I am generally a fan of Angell's writing, but not this book: He's constantly looking behind the scenes, instead of at the game, and the whole peek-behind-the-curtain look at a baseball writer's life has gotten old, somehow; I don't really care about baseball's 1980-81 labor issues, however trenchant the copy was at the time, nor does it matter much who went 13-for-27 in a big-league call-up when we can look up the rest of their career in hindsight; The players and even the game he writes about are gone. One of the pieces is about a visit to Smoky Joe Wood, then in his 90s, at a Yale-St. John's game, featuring Frank Viola vs. Ron Darling (called "Don Darling" at one point) on their respective mounds. Part way through, Angell notes that Wood played for 13 years and has been retelling the same stories for the intervening 60 years. So he needs to tell the reader that Tris Speaker's nickname with his teammates was "Spoke," although given the target readers it's likely not needed to introduce Speaker. These pieces were originally meant as magazine stories to last a month -- six in a doctor's waiting room -- and have now been in circulation for 35 years. Like Smoky Joe's reminiscences, they lose something as they age.
About two-thirds through, I don't think I'm going to finish this one up. Maybe I will another time. It's very well written but it's generally focused on the late 70s/early 80s and not presented in a broad context. There is a lot of detail about certain performances of that moment which stopped holding my interest after a while... like the articles about past Spring Trainings. These were relevant articles at the time, for the most part, but now just read as an archive. Now that there is actual baseball being played, too, I'd rather focus on that.
Of most interest is how all the arguments about labor/management were exactly the same then.
More great baseball writing from Roger Angell - he doesnt produce anything less. I particularly enjoy going back to the "period" reports, as many of the issues raised, and the author's thoughts on them, have now played out (and mostly not in a good way). Yet Mr Angell's writing always delivers the beauty and the thrill of baseball, and the joy in maturing along with the great players over the years. I recommend all of the author's baseball books for a fan interested in its history - not a view from 10000 feet, but one from the trenches.
I love all of Angell's baseball anthologies. What makes this one special, in my opinion, is "Distance", the profile of Bob Gibson. Gibson's intensity and pursuit of excellence practically leap off the printed page. It makes me wish I had seen him in his prime.
If you have never read anything by Roger Angell before, then start with "The Summer Game". (Plus, you'll get some Bob Gibson in the chapter on the '68 Series. Go Tigers.)
But if you are a Bob Gibson Fan, read this.
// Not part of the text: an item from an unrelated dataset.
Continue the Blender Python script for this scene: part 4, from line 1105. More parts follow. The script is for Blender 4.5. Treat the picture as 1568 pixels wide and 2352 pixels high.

The rest is excellent, as well.
Also recommended for Gibson fans: "October, 1964" by David Halberstam.
Late Innings is a little more somber than his other works; the player strikes and owner lockouts, fading popularity of baseball in America, the retirement of his heroes from the 50s and 60s. It isn't his best work, and I'd rather reread The Summer Game or Five Seasons instead, but still miles above most other baseball writing.
Wonderfully enjoyable for baseball fans. Even though the players and situations he describes are now decades old, much of what he has to say about the game is timeless.
My favorite columns: women sports reporters in the locker room, and the visit with his penpal and her boyfriend/pro baseball aspirant.
A highly literate account of the national pastime from the seasons 1977 10 1981. They were originally articles in the New Yorker magazine. Interestingly there was a footnote that mentioned Bill James who had been one of the pioneers of the present day analytics movement.
Hall inductee Angell's ode to the dusk of baseball. A wayback machine. Somber is a good word for it. Final chapter - In the Country - is the best baseball I've read since A False Spring.